The Social Security Obsession

Something to keep an eye on, the “Very Serious People” inside the beltway are at it again:Lawmakers Seeking Consensus On Social Security Overhaul, by Lori Montgomery, Washington Post: Key lawmakers from both parties have held tentative talks about overhauling the Social Security system, and Congress could turn its attention to the federal retirement program as soon as this fall if a bipartisan consensus emerges…

So far, Democrats have found a willing partner in the Senate, where Sen. Lindsey O. Graham (R-S.C.) has stated his desire to work with President Obama to make changes to keep Social Security solvent. … Graham said yesterday that he has spoken to Hoyer and Sen. Richard J. Durbin of Illinois, the second-ranking Senate Democrat, about the issue and that he stands ready “as a Republican to more than meet the president in the middle.”

“I know what it takes to get a solution,” Graham said. “I think we can get double-digit Republican support for a reasonable compromise. But the key to this, at the end of the day, is presidential leadership.”

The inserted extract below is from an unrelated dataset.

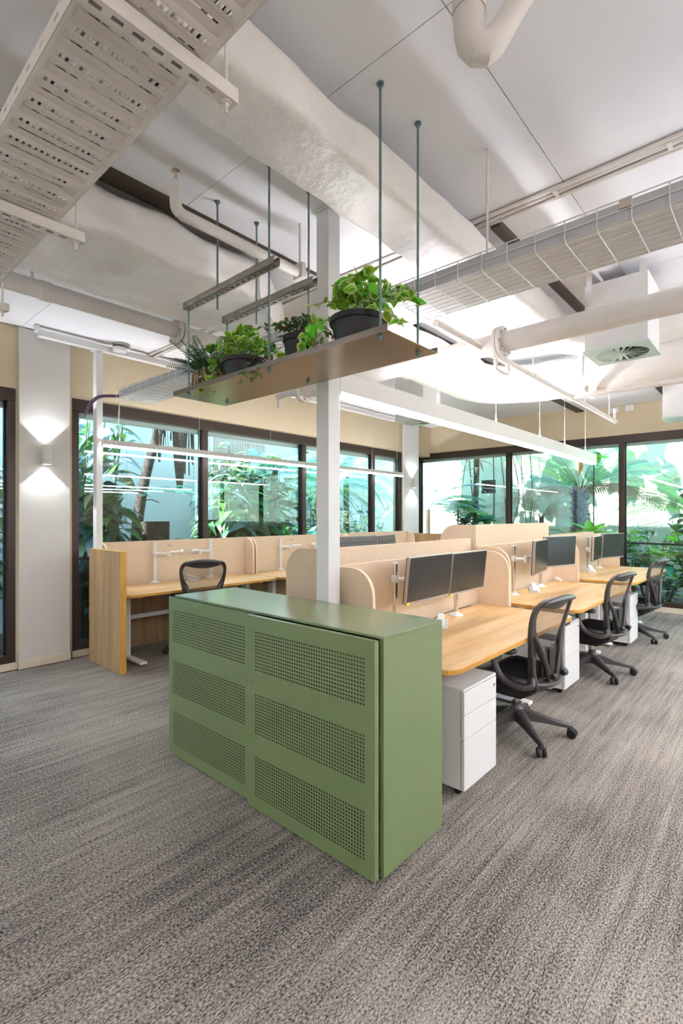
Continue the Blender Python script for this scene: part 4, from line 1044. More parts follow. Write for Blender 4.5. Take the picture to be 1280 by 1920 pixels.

Graham … sketched out a plan that would include lower benefits for wealthy Americans, a higher retirement age and additional revenues. With the stock market devastated by the recession, the traditional Republican option of diverting Social Security taxes to new private retirement accounts is, he said, “off the table.” …

Hoyer is expected to sketch out a similar plan in a speech today… According to an advance copy of the speech, Hoyer will suggest that Congress could approve “more revenues,” “restrain the growth of benefits, particularly for higher-income workers,” “and/or we can raise the retirement age, recognizing that our life expectancy is higher today.”

“What is missing here is not ideas — it is political will,” the speech says. …

“Right now energy and health-care bills are the major focus,” Hoyer said. But if those issues are finished by the August break, he said, “we could start focusing on . . . Social Security early this fall.” …

“At the end of the day, most Americans would embrace a balanced solution that did not require Draconian impact. They are ready to make some hard decisions for the benefit of future generations,” Graham said. “If there were ever a time to do it, it’s now.”

Remember that the “Beltway obsession with Social Security reflects ideology and fashion, not the real problems facing America.” They may think that they can wait until health care reform is completed before turning to this issue, but if they continue to have these meetings and push this agenda, there’s a good chance Social Security will become a bargaining chip during the health care debate. However, trading Social Security against health care is not an outcome I’d like to see. There is no pressing need to modify the Social Security program, fairly minor changes will solve whatever problems the program has, and there are many other possible tradeoffs within the budget that could fund a new health care system (on both the revenue and spending sides). But I’m sure conservatives would love the chance to pit these two porgrams against each other as part of the health care reform process.